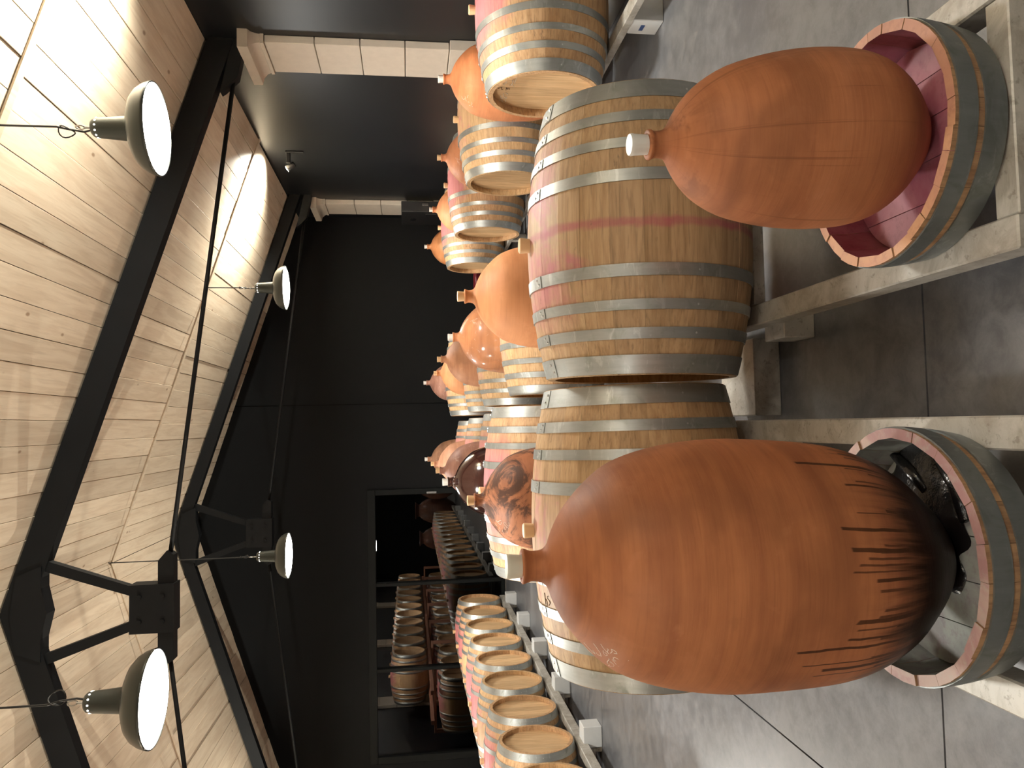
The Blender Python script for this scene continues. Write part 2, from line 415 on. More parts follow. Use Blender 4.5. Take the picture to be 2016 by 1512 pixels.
MB().box(.325, .331, YB-.004, YB, FZ, cz(.33)-.01).go('wall_joint', JOINTW, wb)
gable('wall_front', YN-.2, YN, None)
# dark store room seen faintly through the glass
b = MB(); b.box(XL, XW, YB+8.8, YB+9, FZ, 2.2); b.box(XL-.1, XL, YB+.2, YB+9, FZ, 2.2); b.box(XW, XW+.1, YB+.2, YB+9, FZ, 2.2); b.box(XL, XW, YB+.2, YB+9, 2.2, 2.3)
tag(b.go('wall_far', BLACK), kind='structure')
# ceiling: backing + planks + battens
ce = tag(bpy.data.objects.new('ceiling', None), kind='structure')
b = MB()
for s in (1, -1):
    xe = XW if s > 0 else XL
    b.prism([(RX, RZ+.03), (xe, cz(xe)+.03), (xe, cz(xe)+.12), (RX, RZ+.12)], YN, YB+.2)
bpy.data.objects.remove(ce)
ce = tag(b.go('ceiling', JOINT), kind='structure')
TR = [6.08, 10.13, 1.73, -2.62]          # truss positions
PW = .1705                                # plank pitch measured along X
segs = [(8.17, 11.15, .09), (6.08, 8.16, -.05), (4.07, 6.07, .10), (1.73, 4.06, 0.), (-2.6, 1.72, .05), (-6.9, -2.61, .12)]
ang = math.atan(SL); cs = math.cos(ang)
for s in (1, -1):
    xe = XW if s > 0 else XL
    W = abs(xe-RX)
    for (y0, y1, ph) in segs:
        n = int(W/PW)+2; L = y1-y0-.006; tw = PW/cs*(.978 if s > 0 else .985)
        me = None
        for k in range(n):
            a = k*PW+ph; c0 = max(a-PW/2, 0); c1 = min(a+PW/2, W)
            if c1-c0 < .02: continue
            full = abs((c1-c0)-PW) < 1e-6
            cx = (c0+c1)/2; wd = (c1-c0)/cs-(PW/cs-tw)
            jit = random.uniform(-.0025, .0025)
            loc = (RX+s*cx, (y0+y1)/2, RZ-SL*cx+.008+jit)
            rot = (0, s*ang+random.uniform(-.006, .006), 0)
            if full and me is not None:
                o = bpy.data.objects.new('plank', me); link(o, ce); o.location = loc; o.rotation_euler = rot
            else:
                o = MB().cham(-wd/2, wd/2, -L/2, L/2, -.010, .012, .002).go('plank', PLANK, ce, loc=loc, rot=rot)
                if full: me = o.data
    for yb in (8.165, 4.065, -2.6+2.15):
        P = [(RX+s*.0, RZ-.004), (xe, cz(xe)-.004), (xe, cz(xe)-.016), (RX, RZ-.016)]
        MB().prism(P, yb-.028, yb+.028).go('batten', PLANK, ce)
# pilasters
def pilaster(nm, y, side, base=True):
    x = XW if side > 0 else XL
    t = empty(nm, (x, y, FZ)); tag(t, kind='structure'); s = -side
    z0 = 1.0; r = lambda z: z-FZ
    def bl(n_, x1, hw, za, zb):
        xa, xb = sorted((0, s*x1)); MB().cham(xa, xb, -hw, hw, r(za)+.003, r(zb)-.003, .004).go(n_, STONE, t)
    z = 1.06; first = True
    bl('plinth_block', .10, .31, FZ, -1.0); bl('plinth_block', .085, .295, -1.0, -.66); bl('plinth_block', .085, .295, -.66, -.35)
    z = -.35
    while z < 1.05:
        z2 = min(z+.345, 1.06) if z+.5 < 1.06 else 1.06
        bl('shaft_block', .06, .25, z, z2); z = z2
    # moulded capital
    prof = [(.06, 1.06), (.075, 1.06), (.075, 1.085), (.068, 1.09), (.075, 1.115), (.10, 1.15), (.135, 1.165), (.14, 1.175), (.14, 1.24)]
    V = []; F = []
    for (d, zz) in prof:
        V += [(0, -(.19+d), r(zz)), (s*d, -(.19+d), r(zz)), (s*d, (.19+d), r(zz)), (0, (.19+d), r(zz))]
    for i in range(len(prof)-1):
        for k in range(3): a = i*4+k; F.append((a, a+1, a+5, a+4))
    n_ = (len(prof)-1)*4; F += [(0, 3, 2, 1), (n_, n_+1, n_+2, n_+3)]
    sharp(mesh('capital', V, F, STONE, t))
    return t
ti = 1
for y in (6.2, 10.52, 1.85, -2.45):
    for sd in (1, -1):
        pilaster('trim_%d' % ti, y, sd); ti += 1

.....

GIVEN EXERCISE —
Return to the listing above and set it down exactly, leaving out its pictures.

EXERCISE OUTPUT —
The Blender Python script for this scene continues. Write part 2, from line 415 on. More parts follow. Use Blender 4.5. Take the picture to be 2016 by 1512 pixels.
MB().box(.325, .331, YB-.004, YB, FZ, cz(.33)-.01).go('wall_joint', JOINTW, wb)
gable('wall_front', YN-.2, YN, None)
# dark store room seen faintly through the glass
b = MB(); b.box(XL, XW, YB+8.8, YB+9, FZ, 2.2); b.box(XL-.1, XL, YB+.2, YB+9, FZ, 2.2); b.box(XW, XW+.1, YB+.2, YB+9, FZ, 2.2); b.box(XL, XW, YB+.2, YB+9, 2.2, 2.3)
tag(b.go('wall_far', BLACK), kind='structure')
# ceiling: backing + planks + battens
ce = tag(bpy.data.objects.new('ceiling', None), kind='structure')
b = MB()
for s in (1, -1):
    xe = XW if s > 0 else XL
    b.prism([(RX, RZ+.03), (xe, cz(xe)+.03), (xe, cz(xe)+.12), (RX, RZ+.12)], YN, YB+.2)
bpy.data.objects.remove(ce)
ce = tag(b.go('ceiling', JOINT), kind='structure')
TR = [6.08, 10.13, 1.73, -2.62]          # truss positions
PW = .1705                                # plank pitch measured along X
segs = [(8.17, 11.15, .09), (6.08, 8.16, -.05), (4.07, 6.07, .10), (1.73, 4.06, 0.), (-2.6, 1.72, .05), (-6.9, -2.61, .12)]
ang = math.atan(SL); cs = math.cos(ang)
for s in (1, -1):
    xe = XW if s > 0 else XL
    W = abs(xe-RX)
    for (y0, y1, ph) in segs:
        n = int(W/PW)+2; L = y1-y0-.006; tw = PW/cs*(.978 if s > 0 else .985)
        me = None
        for k in range(n):
            a = k*PW+ph; c0 = max(a-PW/2, 0); c1 = min(a+PW/2, W)
            if c1-c0 < .02: continue
            full = abs((c1-c0)-PW) < 1e-6
            cx = (c0+c1)/2; wd = (c1-c0)/cs-(PW/cs-tw)
            jit = random.uniform(-.0025, .0025)
            loc = (RX+s*cx, (y0+y1)/2, RZ-SL*cx+.008+jit)
            rot = (0, s*ang+random.uniform(-.006, .006), 0)
            if full and me is not None:
                o = bpy.data.objects.new('plank', me); link(o, ce); o.location = loc; o.rotation_euler = rot
            else:
                o = MB().cham(-wd/2, wd/2, -L/2, L/2, -.010, .012, .002).go('plank', PLANK, ce, loc=loc, rot=rot)
                if full: me = o.data
    for yb in (8.165, 4.065, -2.6+2.15):
        P = [(RX+s*.0, RZ-.004), (xe, cz(xe)-.004), (xe, cz(xe)-.016), (RX, RZ-.016)]
        MB().prism(P, yb-.028, yb+.028).go('batten', PLANK, ce)
# pilasters
def pilaster(nm, y, side, base=True):
    x = XW if side > 0 else XL
    t = empty(nm, (x, y, FZ)); tag(t, kind='structure'); s = -side
    z0 = 1.0; r = lambda z: z-FZ
    def bl(n_, x1, hw, za, zb):
        xa, xb = sorted((0, s*x1)); MB().cham(xa, xb, -hw, hw, r(za)+.003, r(zb)-.003, .004).go(n_, STONE, t)
    z = 1.06; first = True
    bl('plinth_block', .10, .31, FZ, -1.0); bl('plinth_block', .085, .295, -1.0, -.66); bl('plinth_block', .085, .295, -.66, -.35)
    z = -.35
    while z < 1.05:
        z2 = min(z+.345, 1.06) if z+.5 < 1.06 else 1.06
        bl('shaft_block', .06, .25, z, z2); z = z2
    # moulded capital
    prof = [(.06, 1.06), (.075, 1.06), (.075, 1.085), (.068, 1.09), (.075, 1.115), (.10, 1.15), (.135, 1.165), (.14, 1.175), (.14, 1.24)]
    V = []; F = []
    for (d, zz) in prof:
        V += [(0, -(.19+d), r(zz)), (s*d, -(.19+d), r(zz)), (s*d, (.19+d), r(zz)), (0, (.19+d), r(zz))]
    for i in range(len(prof)-1):
        for k in range(3): a = i*4+k; F.append((a, a+1, a+5, a+4))
    n_ = (len(prof)-1)*4; F += [(0, 3, 2, 1), (n_, n_+1, n_+2, n_+3)]
    sharp(mesh('capital', V, F, STONE, t))
    return t
ti = 1
for y in (6.2, 10.52, 1.85, -2.45):
    for sd in (1, -1):
        pilaster('trim_%d' % ti, y, sd); ti += 1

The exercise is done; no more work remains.